Nothing should be output except the lines from the one containing "Write the bpy" through the one containing "return f, r * c - u * s, u * c + r * s", both ends included, each repeated exactly.

--- BEGIN Input ---

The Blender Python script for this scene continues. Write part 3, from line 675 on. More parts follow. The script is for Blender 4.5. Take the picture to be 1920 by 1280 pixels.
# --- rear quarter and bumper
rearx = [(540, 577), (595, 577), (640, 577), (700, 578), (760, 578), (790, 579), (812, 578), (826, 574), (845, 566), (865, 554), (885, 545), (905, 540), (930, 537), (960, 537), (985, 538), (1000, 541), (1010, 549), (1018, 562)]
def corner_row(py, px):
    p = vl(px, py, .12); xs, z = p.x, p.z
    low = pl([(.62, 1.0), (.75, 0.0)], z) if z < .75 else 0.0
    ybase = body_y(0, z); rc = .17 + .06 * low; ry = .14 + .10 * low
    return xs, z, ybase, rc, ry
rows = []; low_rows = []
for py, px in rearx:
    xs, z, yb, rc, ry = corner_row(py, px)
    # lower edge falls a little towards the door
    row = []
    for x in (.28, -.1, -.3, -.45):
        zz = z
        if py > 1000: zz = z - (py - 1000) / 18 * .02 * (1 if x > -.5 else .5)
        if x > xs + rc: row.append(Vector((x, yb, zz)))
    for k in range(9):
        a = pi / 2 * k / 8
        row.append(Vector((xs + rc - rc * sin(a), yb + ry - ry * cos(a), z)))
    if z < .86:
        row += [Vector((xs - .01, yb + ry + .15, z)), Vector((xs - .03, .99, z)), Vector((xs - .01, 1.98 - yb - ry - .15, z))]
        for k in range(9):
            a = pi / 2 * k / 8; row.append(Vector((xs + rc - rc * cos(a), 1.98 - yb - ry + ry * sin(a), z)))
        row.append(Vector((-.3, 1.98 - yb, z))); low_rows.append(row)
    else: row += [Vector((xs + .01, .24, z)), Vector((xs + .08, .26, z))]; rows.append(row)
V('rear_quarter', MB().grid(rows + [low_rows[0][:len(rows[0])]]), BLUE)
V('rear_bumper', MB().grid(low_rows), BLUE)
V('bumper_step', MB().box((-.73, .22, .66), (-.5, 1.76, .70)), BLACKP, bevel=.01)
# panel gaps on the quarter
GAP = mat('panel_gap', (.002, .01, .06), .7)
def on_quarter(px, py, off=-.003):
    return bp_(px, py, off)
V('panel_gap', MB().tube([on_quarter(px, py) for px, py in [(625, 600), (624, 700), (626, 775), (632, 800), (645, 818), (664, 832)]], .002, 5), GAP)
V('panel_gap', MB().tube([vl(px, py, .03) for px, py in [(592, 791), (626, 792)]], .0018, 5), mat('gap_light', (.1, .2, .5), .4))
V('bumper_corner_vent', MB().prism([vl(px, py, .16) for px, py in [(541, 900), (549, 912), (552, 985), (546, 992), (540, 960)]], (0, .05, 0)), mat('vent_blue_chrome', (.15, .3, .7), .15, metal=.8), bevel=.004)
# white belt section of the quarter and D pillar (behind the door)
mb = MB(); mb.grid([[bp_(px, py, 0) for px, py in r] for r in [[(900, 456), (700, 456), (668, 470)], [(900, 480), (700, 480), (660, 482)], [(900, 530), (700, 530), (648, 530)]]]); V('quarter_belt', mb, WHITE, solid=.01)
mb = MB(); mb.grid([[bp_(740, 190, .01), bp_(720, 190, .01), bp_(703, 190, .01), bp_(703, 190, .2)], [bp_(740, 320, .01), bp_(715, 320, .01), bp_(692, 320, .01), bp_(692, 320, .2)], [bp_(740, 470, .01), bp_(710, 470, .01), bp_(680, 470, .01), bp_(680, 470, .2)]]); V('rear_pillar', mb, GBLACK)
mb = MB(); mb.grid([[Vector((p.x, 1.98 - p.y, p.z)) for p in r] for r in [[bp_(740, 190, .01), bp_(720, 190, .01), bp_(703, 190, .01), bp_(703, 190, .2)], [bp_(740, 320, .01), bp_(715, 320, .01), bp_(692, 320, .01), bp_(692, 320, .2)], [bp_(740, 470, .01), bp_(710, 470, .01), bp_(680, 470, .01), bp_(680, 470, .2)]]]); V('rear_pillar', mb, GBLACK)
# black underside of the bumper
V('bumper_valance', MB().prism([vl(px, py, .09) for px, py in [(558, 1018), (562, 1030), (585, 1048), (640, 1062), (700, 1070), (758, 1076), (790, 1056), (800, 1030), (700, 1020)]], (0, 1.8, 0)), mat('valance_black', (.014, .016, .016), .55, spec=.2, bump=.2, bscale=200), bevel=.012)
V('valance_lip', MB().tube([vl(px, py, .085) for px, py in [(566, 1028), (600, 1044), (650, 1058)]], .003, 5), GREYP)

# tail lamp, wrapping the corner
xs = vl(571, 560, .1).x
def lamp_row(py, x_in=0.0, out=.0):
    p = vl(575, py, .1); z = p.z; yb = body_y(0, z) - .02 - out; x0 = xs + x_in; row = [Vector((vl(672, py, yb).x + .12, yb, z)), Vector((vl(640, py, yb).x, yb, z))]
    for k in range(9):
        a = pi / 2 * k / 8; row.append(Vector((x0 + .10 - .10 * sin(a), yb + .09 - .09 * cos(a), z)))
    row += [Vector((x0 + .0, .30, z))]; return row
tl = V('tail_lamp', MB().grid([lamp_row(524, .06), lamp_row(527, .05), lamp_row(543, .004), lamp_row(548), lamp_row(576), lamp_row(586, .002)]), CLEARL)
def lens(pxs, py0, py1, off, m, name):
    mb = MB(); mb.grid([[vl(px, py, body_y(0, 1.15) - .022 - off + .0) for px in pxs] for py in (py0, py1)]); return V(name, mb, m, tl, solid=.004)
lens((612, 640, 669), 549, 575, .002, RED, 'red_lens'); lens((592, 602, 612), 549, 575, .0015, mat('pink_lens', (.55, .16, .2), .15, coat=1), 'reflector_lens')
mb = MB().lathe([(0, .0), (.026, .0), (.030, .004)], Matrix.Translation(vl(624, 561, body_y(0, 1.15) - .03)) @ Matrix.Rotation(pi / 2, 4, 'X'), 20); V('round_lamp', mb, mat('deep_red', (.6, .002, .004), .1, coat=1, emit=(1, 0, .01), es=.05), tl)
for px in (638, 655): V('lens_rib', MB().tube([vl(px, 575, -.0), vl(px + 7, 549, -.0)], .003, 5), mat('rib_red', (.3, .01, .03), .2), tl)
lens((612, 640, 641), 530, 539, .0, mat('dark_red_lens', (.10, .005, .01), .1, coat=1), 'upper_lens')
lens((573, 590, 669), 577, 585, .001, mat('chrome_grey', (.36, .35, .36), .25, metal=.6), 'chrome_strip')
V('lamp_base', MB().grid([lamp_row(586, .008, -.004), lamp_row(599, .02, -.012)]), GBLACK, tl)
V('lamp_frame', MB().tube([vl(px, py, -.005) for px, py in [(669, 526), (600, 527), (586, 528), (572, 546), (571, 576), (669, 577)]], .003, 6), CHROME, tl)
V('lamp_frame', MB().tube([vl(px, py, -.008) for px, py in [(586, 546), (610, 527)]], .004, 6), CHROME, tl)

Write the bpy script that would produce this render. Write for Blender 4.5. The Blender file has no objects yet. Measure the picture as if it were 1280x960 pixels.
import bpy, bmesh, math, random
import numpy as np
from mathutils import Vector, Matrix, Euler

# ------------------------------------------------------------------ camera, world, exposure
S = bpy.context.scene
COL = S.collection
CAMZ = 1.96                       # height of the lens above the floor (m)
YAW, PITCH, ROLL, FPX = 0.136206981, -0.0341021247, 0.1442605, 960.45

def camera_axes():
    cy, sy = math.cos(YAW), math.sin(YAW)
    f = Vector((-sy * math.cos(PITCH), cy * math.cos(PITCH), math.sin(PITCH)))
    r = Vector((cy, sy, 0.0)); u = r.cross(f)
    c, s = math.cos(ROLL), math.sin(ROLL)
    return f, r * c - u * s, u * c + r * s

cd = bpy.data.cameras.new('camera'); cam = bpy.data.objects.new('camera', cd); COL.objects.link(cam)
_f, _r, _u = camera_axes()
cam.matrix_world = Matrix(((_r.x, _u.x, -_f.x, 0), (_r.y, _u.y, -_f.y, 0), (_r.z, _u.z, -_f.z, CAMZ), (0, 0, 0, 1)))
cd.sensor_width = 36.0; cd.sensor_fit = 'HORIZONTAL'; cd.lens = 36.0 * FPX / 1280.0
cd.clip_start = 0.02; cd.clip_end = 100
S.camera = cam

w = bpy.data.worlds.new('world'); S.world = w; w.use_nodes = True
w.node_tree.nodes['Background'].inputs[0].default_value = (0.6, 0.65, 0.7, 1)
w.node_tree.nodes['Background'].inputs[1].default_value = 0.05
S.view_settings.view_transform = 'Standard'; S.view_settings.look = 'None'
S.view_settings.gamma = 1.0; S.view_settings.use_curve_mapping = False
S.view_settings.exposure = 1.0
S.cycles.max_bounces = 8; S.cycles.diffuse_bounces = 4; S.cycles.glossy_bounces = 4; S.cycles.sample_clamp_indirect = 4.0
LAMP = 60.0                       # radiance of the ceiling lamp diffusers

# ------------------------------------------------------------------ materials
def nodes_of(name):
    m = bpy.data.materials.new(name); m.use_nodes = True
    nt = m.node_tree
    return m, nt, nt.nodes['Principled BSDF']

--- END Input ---

Exercise result:
Write the bpy script that would produce this render. Write for Blender 4.5. The Blender file has no objects yet. Measure the picture as if it were 1280x960 pixels.
import bpy, bmesh, math, random
import numpy as np
from mathutils import Vector, Matrix, Euler

# ------------------------------------------------------------------ camera, world, exposure
S = bpy.context.scene
COL = S.collection
CAMZ = 1.96                       # height of the lens above the floor (m)
YAW, PITCH, ROLL, FPX = 0.136206981, -0.0341021247, 0.1442605, 960.45

def camera_axes():
    cy, sy = math.cos(YAW), math.sin(YAW)
    f = Vector((-sy * math.cos(PITCH), cy * math.cos(PITCH), math.sin(PITCH)))
    r = Vector((cy, sy, 0.0)); u = r.cross(f)
    c, s = math.cos(ROLL), math.sin(ROLL)
    return f, r * c - u * s, u * c + r * s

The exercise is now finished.